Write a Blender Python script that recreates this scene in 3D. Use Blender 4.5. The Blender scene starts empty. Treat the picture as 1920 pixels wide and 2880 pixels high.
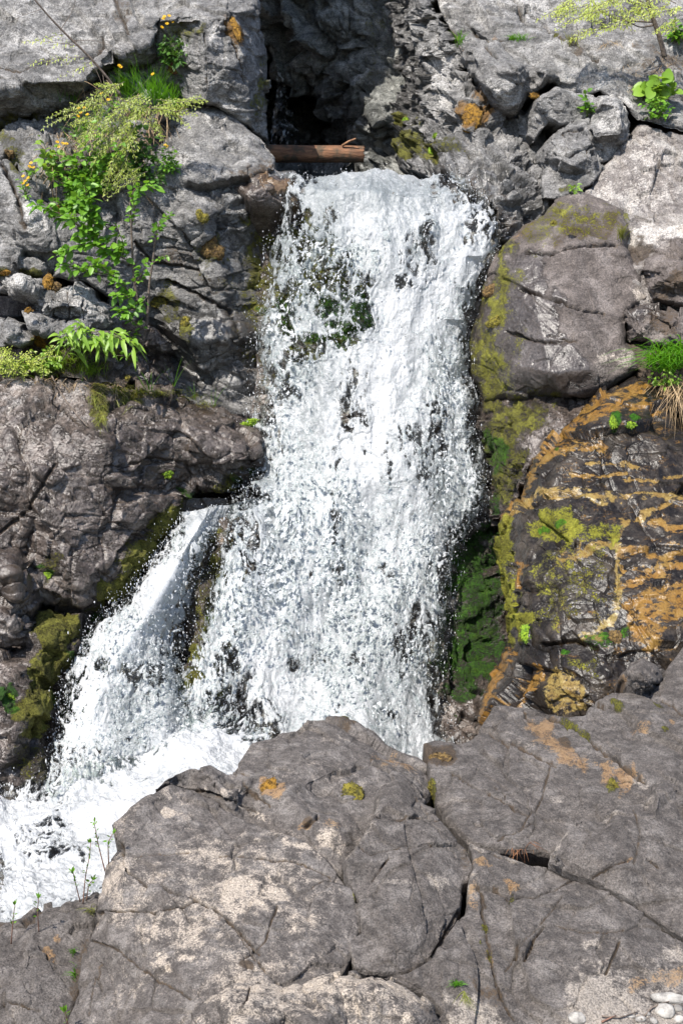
import bpy, math, random
import numpy as np
from mathutils import Vector
from mathutils.geometry import delaunay_2d_cdt
from mathutils.bvhtree import BVHTree

# ---------------------------------------------------------------- camera, sky, sun, exposure
scene = bpy.context.scene
COL = scene.collection
CAM = np.array([0.0, 0.0, 4.2])
PITCH = math.radians(-14.5)
FPX = 4000.0
cam_data = bpy.data.cameras.new('camera')
cam_data.sensor_fit = 'VERTICAL'
cam_data.sensor_height = 36.0
cam_data.lens = 36.0 * FPX / 2880.0
cam_data.clip_start = 0.05
cam_data.clip_end = 500
cam = bpy.data.objects.new('camera', cam_data)
COL.objects.link(cam)
cam.location = CAM
cam.rotation_euler = (math.pi / 2 + PITCH, 0, 0)
scene.camera = cam

SUN = np.array([-0.32, -0.47, 0.82]); SUN /= np.linalg.norm(SUN)
SUN_EL = math.asin(SUN[2])
world = bpy.data.worlds.new('World')
scene.world = world
world.use_nodes = True
wn = world.node_tree
wn.nodes.clear()
sky = wn.nodes.new('ShaderNodeTexSky')
sky.sky_type = 'NISHITA'
sky.sun_disc = False
sky.sun_elevation = SUN_EL
sky.sun_rotation = math.atan2(SUN[0], SUN[1])
sky.air_density = 1.0
bg = wn.nodes.new('ShaderNodeBackground')
bg.inputs['Strength'].default_value = 0.14
wo = wn.nodes.new('ShaderNodeOutputWorld')
wn.links.new(sky.outputs[0], bg.inputs[0])
wn.links.new(bg.outputs[0], wo.inputs[0])
sl = bpy.data.lights.new('sun', 'SUN')
sl.energy = 4.7
sl.angle = math.radians(0.5)
sl.color = (1.0, 0.945, 0.865)
so = bpy.data.objects.new('sun', sl)
COL.objects.link(so)
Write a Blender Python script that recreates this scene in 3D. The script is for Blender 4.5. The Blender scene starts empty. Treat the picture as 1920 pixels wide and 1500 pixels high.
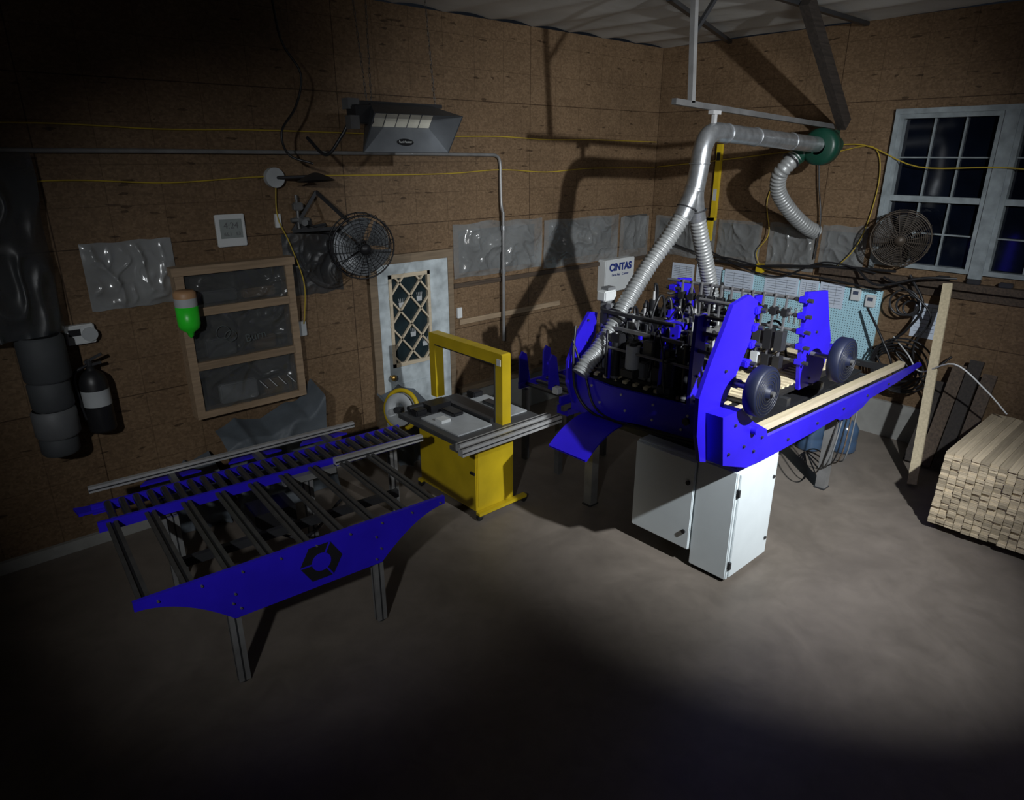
import bpy, bmesh, math, random
from mathutils import Vector, Matrix, noise
random.seed(7)
sc=bpy.context.scene; col=sc.collection
sc.view_settings.view_transform='Standard'
POS={}
# ------------------------------------------------------------ materials
def nt(name):
    m=bpy.data.materials.new(name); m.use_nodes=True
    return m,m.node_tree,m.node_tree.nodes,m.node_tree.links,m.node_tree.nodes['Principled BSDF']
def pm(name,c,rough=.5,metal=0.,var=.12,scale=6.,bump=0.,bscale=40.,spec=.5,alpha=1.):
    m,t,n,l,b=nt(name)
    b.inputs['Roughness'].default_value=rough; b.inputs['Metallic'].default_value=metal
    b.inputs['Specular IOR Level'].default_value=spec
    tc=n.new('ShaderNodeTexCoord')
    nz=n.new('ShaderNodeTexNoise'); nz.inputs['Scale'].default_value=scale; nz.inputs['Detail'].default_value=5
    l.new(tc.outputs['Object'],nz.inputs['Vector'])
    r=n.new('ShaderNodeValToRGB'); r.color_ramp.elements[0].position=.3; r.color_ramp.elements[1].position=.7
    r.color_ramp.elements[0].color=tuple(x*(1-var) for x in c)+(1,)
    r.color_ramp.elements[1].color=tuple(min(1,x*(1+var)) for x in c)+(1,)
    l.new(nz.outputs['Fac'],r.inputs[0]); l.new(r.outputs[0],b.inputs['Base Color'])
    if bump:
        n2=n.new('ShaderNodeTexNoise'); n2.inputs['Scale'].default_value=bscale; n2.inputs['Detail'].default_value=4
        l.new(tc.outputs['Object'],n2.inputs['Vector'])
        bp=n.new('ShaderNodeBump'); bp.inputs['Strength'].default_value=bump; bp.inputs['Distance'].default_value=.02
        l.new(n2.outputs['Fac'],bp.inputs['Height']); l.new(bp.outputs[0],b.inputs['Normal'])
    if alpha<1: b.inputs['Alpha'].default_value=alpha
    return m
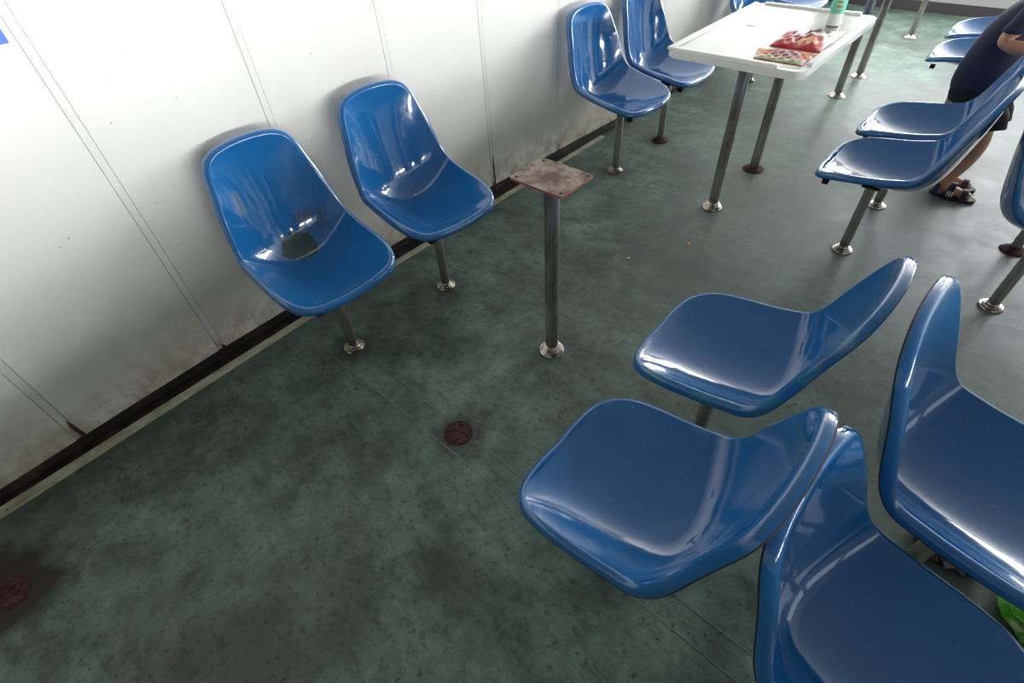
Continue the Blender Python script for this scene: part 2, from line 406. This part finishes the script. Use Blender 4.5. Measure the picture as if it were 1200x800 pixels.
########################################
### Given exercise
Write out each line of the listing above, exactly, from its first line to the line holding "from mathutils.bvhtree import BVHTree", inclusive. Skip the pictures.

### The response
Write a Blender Python script that recreates this scene in 3D. Use Blender 4.5. The Blender scene starts empty. Treat the picture as 1920 pixels wide and 2880 pixels high.
import bpy, math, random
import numpy as np
from mathutils import Vector
from mathutils.geometry import delaunay_2d_cdt
from mathutils.bvhtree import BVHTree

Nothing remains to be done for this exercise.